He was speaking yesterday at the Church of the Sacred Heart in Dublin's Arbour Hill during a requiem Mass for all those who died in 1916.
Among the attendance were President Mary McAleese and Taoiseach Brian Cowen.
Cardinal Brady said the achievement of subsequent generations which would be most applauded by those who died in 1916 was the "final political settlement in Northern Ireland".
He continued: "In my view, the only true inheritors of the executed leaders of the Easter Rising are those who are fully committed to the will of the Irish people and their definitive support for the ideals and institutions of the Good Friday Agreement.
"The tiny numbers of people who continue to use or threaten violence as a means of achieving a united Ireland bring shame on that legitimate and still noble ideal. The Irish people have spoken. They have said an historic and definitive 'no' to the misery, mayhem and futility of violence as a means of achieving a united Ireland.
"They have said 'yes' to mutual respect and reconciliation, to building trust and healing hurts, to shared institutions and the principle of consent."
He appealed to anyone tempted to resort to violence in the name of Irish freedom, "especially those too young to remember the tragic waste of life, limb and economic opportunity that was 'The Troubles' . . . to respect the sovereign will of the Irish people".
He called on such people to "turn your energy and your idealism instead to the search for political and peaceful solutions to the many urgent human and social problems which confront the people of this island, North and South.

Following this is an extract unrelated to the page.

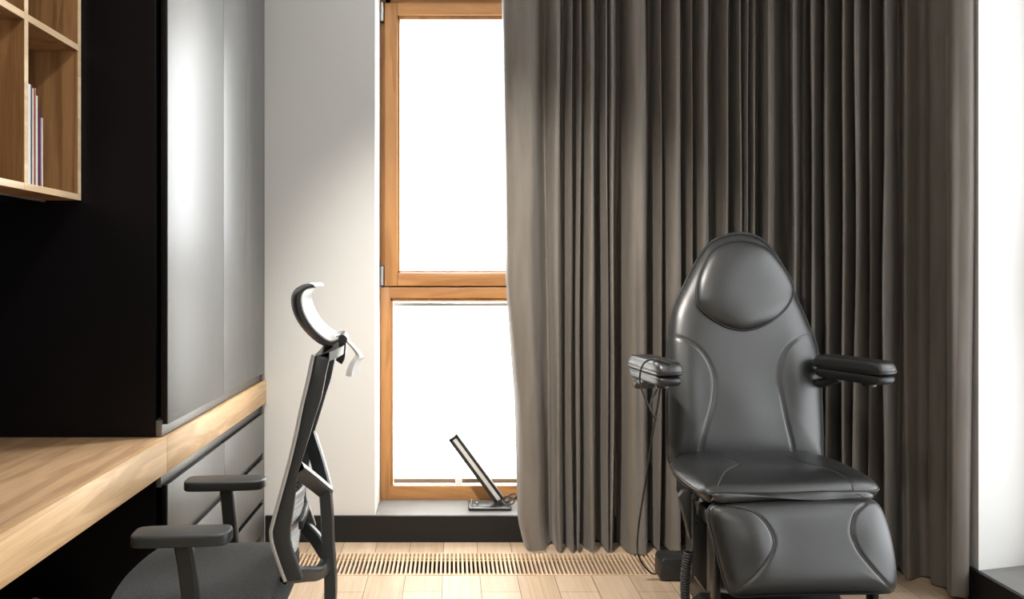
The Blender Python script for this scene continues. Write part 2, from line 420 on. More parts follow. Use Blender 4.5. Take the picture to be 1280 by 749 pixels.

"Turn your back on those who betray the Irish people by killing or threatening those who serve the sovereign will of the Irish people through the institutions and principles of the Good Friday Agreement.
"I have no doubt that this is what those who died for Irish freedom in 1916 would ask you to do."
There was, he said, "no other solution. There is no viable way forward in the historic relationship between the Irish and British traditions on this island other than that which was overwhelmingly endorsed by the Irish people, North and South, in the Good Friday Agreement."
Speaking more generally, he said "today people long for something to give them confidence and hope . . . for a society that has the common good of all people, and of the whole person, as its primary goal."
Those who died in 1916 would have understood language like that, he said.